Yesterday I made vanilla sauce to go with an apple pie. I used about 2 dl milk, 3 egg yolks and some sugar. I whisked it in a double boiler maybe too vigourously, because there were tiny bubbles of air in the finished sauce. It reached to correct consistency and otherwise was completely fine, but I would think vanilla sauce should have a relatively thick, rich consistency without any bubbles in it.

How can I do it better next time? Would heavy cream help? Should I not use a whisk and just stir with a spoon? How big of a risk is it that my sauce will curdle if I don't use a whisk?

1 Answer 1


You could fold with a heat-safe silicone spatula, that will let you reach the whole surface of the pan so you don't get scorching, without introducing so many bubbles.

Or if you happen to have a vacuum machine, put your sauce in a bag after you make it and vacuum out all of the air. Voila, bubbles gone.

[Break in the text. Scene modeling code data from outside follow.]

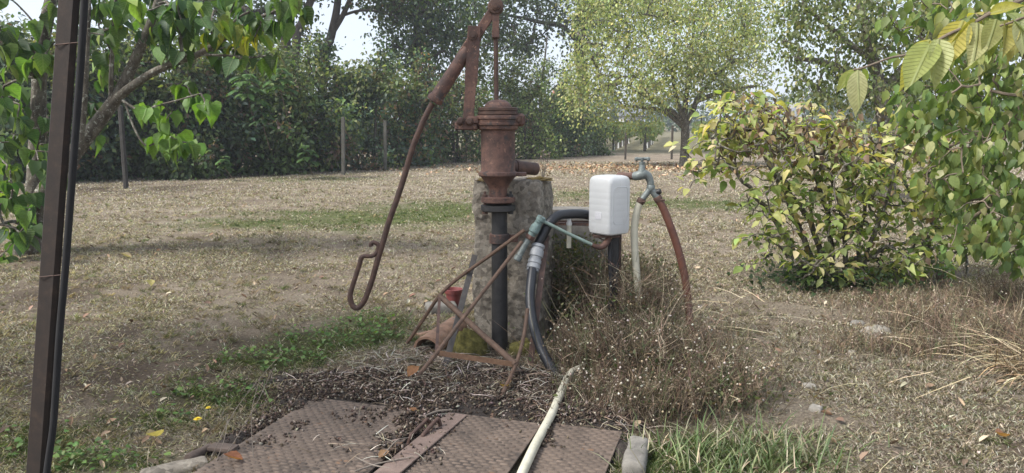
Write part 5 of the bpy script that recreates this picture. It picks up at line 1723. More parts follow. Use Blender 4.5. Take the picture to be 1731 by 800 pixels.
sz_ = [(1215, 235, 38, 30, 26, 0), (1250, 205, 45, 28, 30, .2), (1290, 190, 40, 20, 26, .3), (1235, 270, 38, 25, 16, -.1), (1300, 240, 50, 35, 36, 0), (1350, 215, 55, 30, 34, .3), (1360, 260, 60, 35, 42, 0), (1420, 235, 60, 30, 36, .3), (1400, 290, 70, 35, 46, -.1), (1480, 250, 55, 35, 36, .2),
       (1470, 300, 60, 35, 38, 0), (1540, 270, 50, 40, 30, .3), (1330, 320, 40, 40, 26, -.2), (1420, 345, 70, 35, 36, -.2), (1500, 360, 60, 40, 36, 0), (1340, 390, 35, 35, 18, -.3), (1450, 410, 60, 35, 28, -.3), (1520, 420, 50, 30, 24, -.2), (1400, 440, 50, 25, 16, -.35), (1480, 455, 50, 20, 18, -.4), (1290, 405, 25, 14, 8, -.3), (1255, 390, 16, 14, 5, -.3), (1560, 340, 40, 40, 34, .2), (1570, 400, 45, 35, 30, .1), (1590, 300, 35, 45, 26, .3), (1610, 370, 30, 40, 20, .3), (1380, 330, 60, 40, 22, -.3), (1470, 370, 60, 40, 26, -.35), (1530, 450, 50, 22, 20, -.2), (1440, 465, 60, 16, 16, -.3), (1370, 440, 34, 26, 14, -.3), (1270, 225, 50, 30, 24, -.2), (1330, 250, 60, 34, 34, -.35), (1450, 270, 70, 34, 40, -.35), (1195, 245, 22, 18, 10, 0), (1260, 188, 36, 16, 14, .1), (1600, 260, 40, 40, 26, .1), (1620, 330, 36, 45, 26, .1), (1610, 420, 40, 26, 18, .1), (1560, 240, 40, 30, 20, .2), (1190, 285, 22, 20, 8, -.1), (1275, 350, 26, 30, 9, -.2), (1300, 440, 26, 20, 8, -.3)]
T = []; TZ = []
for x, y, rx, ry, nn, dy in sz_:
    for _ in range(nn):
        u, v = RNG.normal(0, .5, 2)
        T.append(tuple(P(x + u * rx * 1.25, y + v * ry * 1.3, YS_ + dy * .7 + RNG.normal(0, .26)))); TZ.append(y + v * ry)
for k in range(60):      # loose withered shoots standing out of the top and the left side
    x = RNG.uniform(1215, 1540); y = 176 + (x - 1250) * .16 + RNG.uniform(-22, 22)
    if k > 44: x, y = RNG.uniform(1170, 1260), RNG.uniform(225, 300)
    T.append(tuple(P(x, y, YS_ + RNG.normal(.05, .25)))); TZ.append(y)
T = np.array(T); T = T[RNG.random(len(T)) < .80]; T[:, 2] = np.maximum(T[:, 2], .06)
sk.reach(T, .9 * k_, .16, 3, .02, .34)
sk.mesh('stem', M['bark'], shrub, 8)
per = 5
pos = np.repeat(T, per, 0); n = len(pos)
ang = RNG.random(n) * 6.283
off = np.stack([np.cos(ang), np.sin(ang), RNG.normal(.1, .3, n)], -1)
pos = pos + off * .05 * RNG.uniform(.3, 2.0, n)[:, None]
d = off * 1.0 + RNG.normal(0, .25, (n, 3)); d[:, 2] -= .45
up_ = np.array([0, -.15, 1.0]) + RNG.normal(0, .35, (n, 3)) + off * .25
sz = .086 * RNG.uniform(.45, 1.4, n)
x_, y_, _d = proj(pos)
hi = np.clip((330 - y_) / 130, 0, 1)          # the tops have turned first
r_ = RNG.random(n)
colS = palette([(0.185, 0.245, 0.075), (0.235, 0.29, 0.095), (0.135, 0.185, 0.058), (0.31, 0.335, 0.125)], n)
yl = r_ < .20 + .42 * hi
colS[yl] = palette([(0.40, 0.385, 0.155), (0.45, 0.42, 0.20), (0.34, 0.35, 0.13), (0.50, 0.43, 0.26)], int(yl.sum()))
bl = RNG.random(n) < (.06 + .50 * np.clip((300 - y_) / 80, 0, 1) * (x_ > 1240))
colS[bl] = palette([(0.17, 0.11, 0.075), (0.25, 0.17, 0.115), (0.34, 0.25, 0.17), (0.11, 0.075, 0.055)], int(bl.sum()))
sz[bl] *= .72
up_[bl] += RNG.normal(0, .8, (int(bl.sum()), 3)); d[bl, 2] -= .9
leafage(shrub, OVATE, SMALL_OVATE, pos, frames(d, up_), sz, colS, 'leaf_obj', extra=np.where(y_ < 470, 1, .6))

# --- green small tree hanging in from the right
YR = 5.4
rt = thing('hanging_tree', 'small green tree hanging over the lawn at the right edge', 'tree', (P(1850, 500, YR).x, YR + .3, 0))
k_ = YR / FPX
sk = Skeleton()


def RP(px, py, dy=0.0): return P(px, py, YR + dy)


for st in ([(1850, 640, 20, .3), (1840, 400, 16, .3), (1820, 200, 12, .3), (1790, 60, 9, .3), (1760, -60, 6, .3)], [(1820, 220, 8, .3), (1760, 120, 6, .2), (1690, 60, 4, .1), (1620, 40, 2.5, 0)], [(1835, 330, 8, .3), (1760, 240, 6, .1), (1680, 220, 4, 0), (1600, 250, 2.5, -.1)],
           [(1838, 380, 7, .3), (1780, 330, 5, .1), (1710, 330, 4, 0), (1640, 370, 2.4, -.1)], [(1790, 60, 6, .3), (1720, -10, 4, .2), (1640, -20, 2.6, .1)], [(1800, 120, 4, .1), (1735, 160, 3, -.2), (1660, 150, 2, -.2)]):
    p2 = spl([RP(a, b, e) for a, b, c, e in st], 3); sk.stem(p2, lerp_list([c * k_ for a, b, c, e in st], len(p2)))
hz = [(1700, 60, 55, 45, 26, 0), (1620, 60, 45, 40, 16, .2), (1700, 150, 50, 45, 34, 0), (1630, 150, 50, 45, 28, .1), (1560, 140, 40, 40, 12, .2), (1700, 240, 45, 45, 36, -.1), (1630, 240, 45, 45, 30, 0), (1570, 230, 35, 40, 14, .1), (1700, 320, 45, 40, 36, -.1), (1640, 320, 40, 40, 28, 0), (1590, 310, 30, 35, 12, 0), (1700, 390, 40, 30, 30, -.1), (1640, 395, 40, 25, 20, -.1), (1715, 430, 25, 14, 12, -.1), (1530, 60, 30, 40, 8, .3), (1600, 0, 60, 25, 14, .2), (1700, -10, 60, 25, 14, .1), (1535, 190, 26, 30, 8, .2)]
T = []
for x, y, rx, ry, nn, dy in hz:
    for _ in range(nn):
        T.append(tuple(P(x + RNG.uniform(-1, 1) * rx, y + RNG.uniform(-1, 1) * ry, YR + dy + RNG.normal(0, .2))))
T = np.array(T)
sk.reach(T, .75 * k_, .13, 3, -.02, .36)
sk.mesh('trunk', M['twig'], rt, 7)
per = 5
pos = np.repeat(T, per, 0); n = len(pos)
off = np.stack([RNG.normal(0, 1, n), RNG.normal(0, 1, n), RNG.normal(-.3, .8, n)], -1)
pos = pos + off * .045
d = unit(off) * .5 + RNG.normal(0, .25, (n, 3)); d[:, 2] -= 1.1
up_ = np.array([-.1, -.7, .35]) + RNG.normal(0, .45, (n, 3))
sz = .092 * RNG.uniform(.6, 1.25, n)
colR = palette([(0.12, 0.175, 0.058), (0.165, 0.225, 0.072), (0.22, 0.27, 0.09), (0.29, 0.32, 0.12), (0.09, 0.135, 0.05), (0.40, 0.40, 0.23)], n, [3, 3, 2.5, 1.6, 1.6, .8])
leafage(rt, OVATE, SMALL_OVATE, pos, frames(d, up_), sz, colR, 'leaf_obj')

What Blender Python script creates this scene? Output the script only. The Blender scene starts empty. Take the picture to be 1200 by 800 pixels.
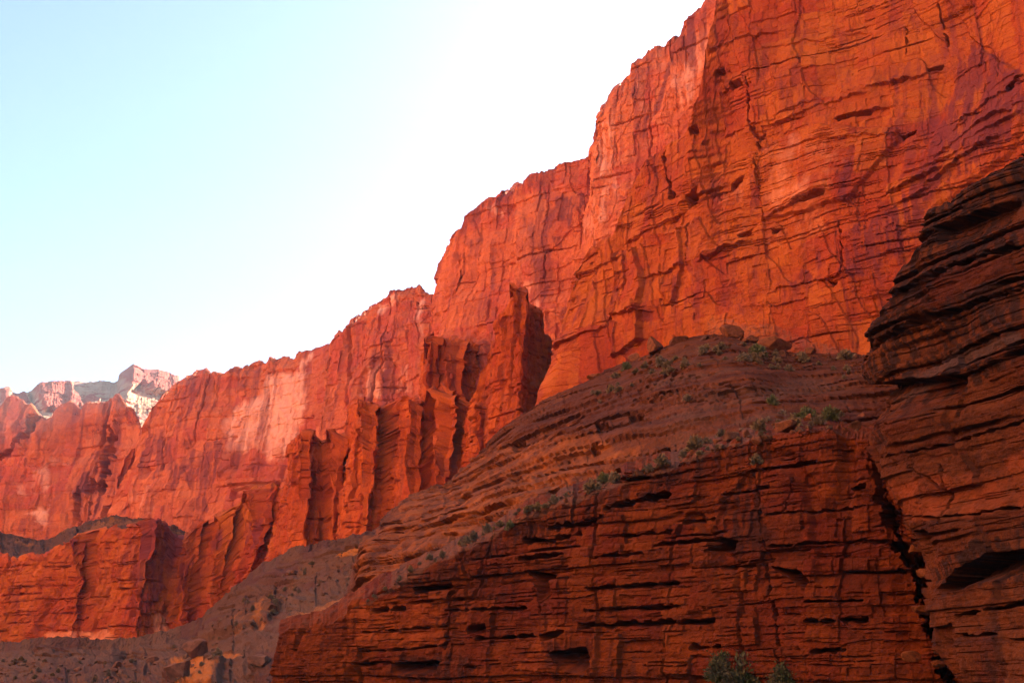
import bpy, math, random
import numpy as np

# ------------------------------------------------------------------ camera
F = 1287.0                       # focal length in pixels of a 1200 x 800 picture
TH = math.radians(17.0)
CT, ST = math.cos(TH), math.sin(TH)
CZ = 1.7
SC = bpy.context.scene
COL = SC.collection

def ratio(px, py):
    """sideways and upward slope of the sight line through a picture point"""
    u = (np.asarray(px, float) - 600.0) / F
    v = (400.0 - np.asarray(py, float)) / F
    d = CT - v * ST
    return u / d, (ST + v * CT) / d

def project(X, Y, Z):
    z = Z - CZ
    dep = Y * CT + z * ST
    return 600 + F * X / dep, 400 - F * (z * CT - Y * ST) / dep

# ------------------------------------------------------------------ noise
def _hash(ix, iy, iz, seed):
    h = (ix.astype(np.uint32) * np.uint32(374761393) + iy.astype(np.uint32) * np.uint32(668265263)
         + iz.astype(np.uint32) * np.uint32(2147483647 - 58) * np.uint32(3) + np.uint32(seed * 362437 % 4294967296))
    h = (h ^ (h >> np.uint32(13))) * np.uint32(1274126177)
    h = (h ^ (h >> np.uint32(16))) * np.uint32(2246822519)
    h = h ^ (h >> np.uint32(15))
    return (h & np.uint32(0xFFFFFF)).astype(np.float32) / np.float32(0xFFFFFF)

def vnoise(x, y, z, seed=0):
    """value noise, -1..1"""
    x = np.asarray(x, np.float32); y = np.asarray(y, np.float32); z = np.asarray(z, np.float32)
    x, y, z = np.broadcast_arrays(x, y, z)
    fx, fy, fz = np.floor(x), np.floor(y), np.floor(z)
    ix, iy, iz = fx.astype(np.int64), fy.astype(np.int64), fz.astype(np.int64)
    tx, ty, tz = x - fx, y - fy, z - fz
    tx = tx * tx * (3 - 2 * tx); ty = ty * ty * (3 - 2 * ty); tz = tz * tz * (3 - 2 * tz)
    r = 0
    for a in (0, 1):
        wx = tx if a else 1 - tx
        for b in (0, 1):
            wy = ty if b else 1 - ty
            for c in (0, 1):
                r = r + wx * wy * (tz if c else 1 - tz) * _hash(ix + a, iy + b, iz + c, seed)
    return r * 2 - 1

def noise2(x, y, seed=0):
    x = np.asarray(x, np.float32); y = np.asarray(y, np.float32)
    x, y = np.broadcast_arrays(x, y)
    fx, fy = np.floor(x), np.floor(y)
    ix, iy = fx.astype(np.int64), fy.astype(np.int64)
    iz = np.zeros_like(ix)
    tx, ty = x - fx, y - fy
    tx = tx * tx * (3 - 2 * tx); ty = ty * ty * (3 - 2 * ty)
    r = 0
    for a in (0, 1):
        for b in (0, 1):
            r = r + (tx if a else 1 - tx) * (ty if b else 1 - ty) * _hash(ix + a, iy + b, iz, seed)
    return r * 2 - 1

def fbm2(x, y, seed=0, octaves=4, gain=0.5, lac=2.03):
    a, s, t = 1.0, 0, 0
    for k in range(octaves):
        s = s + a * noise2(x * lac ** k + 13.1 * k, y * lac ** k - 7.7 * k, seed + k); t += a; a *= gain
    return s / t * 1.5

def ridged2(x, y, seed=0, octaves=4, gain=0.5):
    a, s, t = 1.0, 0, 0
    for k in range(octaves):
        n = 1 - np.abs(noise2(x * 2.1 ** k + 3.3 * k, y * 2.1 ** k, seed + k)) * 2
        s = s + a * n; t += a; a *= gain
    return s / t

def blocks(x, y, seed=0, tilt=1.0):
    """jointed rock: upright joints part the face into columns of uneven width, each broken across at its own levels.
    returns (offset with a tilted face per block, distance to the nearest joint, block random)"""
    x = x + .42 * noise2(x * .61 + 3, y * .05, seed + 50) + .10 * noise2(x * .9, y * .55, seed + 51)
    col = np.floor(x); fx = x - col; ci = col.astype(np.int64); z0 = np.zeros_like(ci)
    hc = _hash(ci, z0, z0, seed)
    y = y * (.55 + 1.0 * hc) + hc * 37 + .16 * noise2(x * .8, y * .8, seed + 52)
    row = np.floor(y); fy = y - row; ri = row.astype(np.int64)
    # some neighbouring blocks hold together
    merge = _hash(ci, ri // 2, z0 + 7, seed) > .55
    ri = np.where(merge, ri // 2 * 2, ri); fy2 = np.where(merge, (y - ri) / 2, fy)
    r0 = _hash(ci, ri, z0 + 2, seed)
    gx = _hash(ci, ri, z0 + 3, seed) - .5; gy = _hash(ci, ri, z0 + 4, seed) - .5
    off = (r0 - .5) * 1.3 + (hc - .5) * 1.1 + tilt * ((fx - .5) * gx * 1.6 + (fy2 - .5) * gy * 1.3)
    e = np.minimum(np.minimum(fx, 1 - fx), np.minimum(fy2, 1 - fy2))
    return off, e, r0

def smooth(a, b, x):
    t = np.clip((x - a) / (b - a), 0, 1)
    return t * t * (3 - 2 * t)

def interp(pts, x):
    p = sorted(pts)
    return np.interp(x, [q[0] for q in p], [q[1] for q in p])

# ------------------------------------------------------------------ picture-space helpers used to place features on a face
def poly_mask(px, py, poly, feather=1.5):
    """1 inside the polygon, fading over `feather` pixels across its edge"""
    P = np.asarray(poly, float)
    lo, hi = P.min(0) - 3 * feather, P.max(0) + 3 * feather
    out = np.zeros(px.shape, np.float32)
    sel = (px > lo[0]) & (px < hi[0]) & (py > lo[1]) & (py < hi[1])
    if not sel.any():
        return out
    x, y = px[sel], py[sel]
    inside = np.zeros(x.shape, bool); dist = np.full(x.shape, 1e9)
    n = len(P)
    for i in range(n):
        (x1, y1), (x2, y2) = P[i], P[(i + 1) % n]
        if y1 != y2:
            c = ((y1 > y) != (y2 > y)) & (x < (x2 - x1) * (y - y1) / (y2 - y1) + x1)
            inside ^= c
        dx, dy = x2 - x1, y2 - y1
        t = np.clip(((x - x1) * dx + (y - y1) * dy) / (dx * dx + dy * dy + 1e-9), 0, 1)
        dist = np.minimum(dist, np.hypot(x - x1 - t * dx, y - y1 - t * dy))
    sd = np.where(inside, dist, -dist)
    out[sel] = smooth(-feather, feather, sd)
    return out

def line_mask(px, py, line, w=1.5):
    P = np.asarray(line, float)
    lo, hi = P.min(0) - 3 * w, P.max(0) + 3 * w
    out = np.zeros(px.shape, np.float32)
    sel = (px > lo[0]) & (px < hi[0]) & (py > lo[1]) & (py < hi[1])
    if not sel.any():
        return out
    x, y = px[sel], py[sel]
    dist = np.full(x.shape, 1e9)
    for (x1, y1), (x2, y2) in zip(P[:-1], P[1:]):
        dx, dy = x2 - x1, y2 - y1
        t = np.clip(((x - x1) * dx + (y - y1) * dy) / (dx * dx + dy * dy + 1e-9), 0, 1)
        dist = np.minimum(dist, np.hypot(x - x1 - t * dx, y - y1 - t * dy))
    ww = w * np.clip(.75 + .9 * fbm2(x / 7, y / 7, 91, 3), .12, 1.6)
    out[sel] = 1 - smooth(ww * 0.5, ww * 1.3, dist)
    return out

# ------------------------------------------------------------------ meshes
def grid_mesh(name, V, mat, cols=None, smooth_shade=False):
    """V: (rows, columns, 3)"""
    nr, nc = V.shape[:2]
    me = bpy.data.meshes.new(name)
    me.vertices.add(nr * nc)
    me.vertices.foreach_set('co', V.reshape(-1).astype(np.float32))
    i = np.arange(nr * nc).reshape(nr, nc)
    q = np.stack([i[:-1, :-1], i[:-1, 1:], i[1:, 1:], i[1:, :-1]], -1).reshape(-1, 4)
    nf = len(q)
    me.loops.add(nf * 4); me.polygons.add(nf)
    me.loops.foreach_set('vertex_index', q.reshape(-1).astype(np.int32))
    me.polygons.foreach_set('loop_start', np.arange(0, nf * 4, 4, dtype=np.int32))
    me.polygons.foreach_set('loop_total', np.full(nf, 4, np.int32))
    me.polygons.foreach_set('use_smooth', np.full(nf, smooth_shade, bool))
    me.update(calc_edges=True)
    if cols is not None:
        at = me.attributes.new('rock_mask', 'FLOAT_COLOR', 'POINT')
        at.data.foreach_set('color', cols.reshape(-1).astype(np.float32))
    me.materials.append(mat)
    o = bpy.data.objects.new(name, me)
    COL.objects.link(o)
    return o

def tag(o, label=None, cat=None, group=None, kind=None):
    for k, v in (('label', label), ('category', cat), ('group', group), ('kind', kind)):
        if v: o[k] = v
    return o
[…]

  • I thought that most vacuum packers die if you expose them to liquids?
    – Aaronut
    Commented Oct 3, 2010 at 15:51
  • spatula is not always a great idea, as it will scrape congealed bits off the sides, making your sauce... chewier than intended. Aaronut, that depends; professional-grade vacpacks can be used for liquids, you just need to cut a hole in the bag beyond where the seal will be so they don't explode everywhere.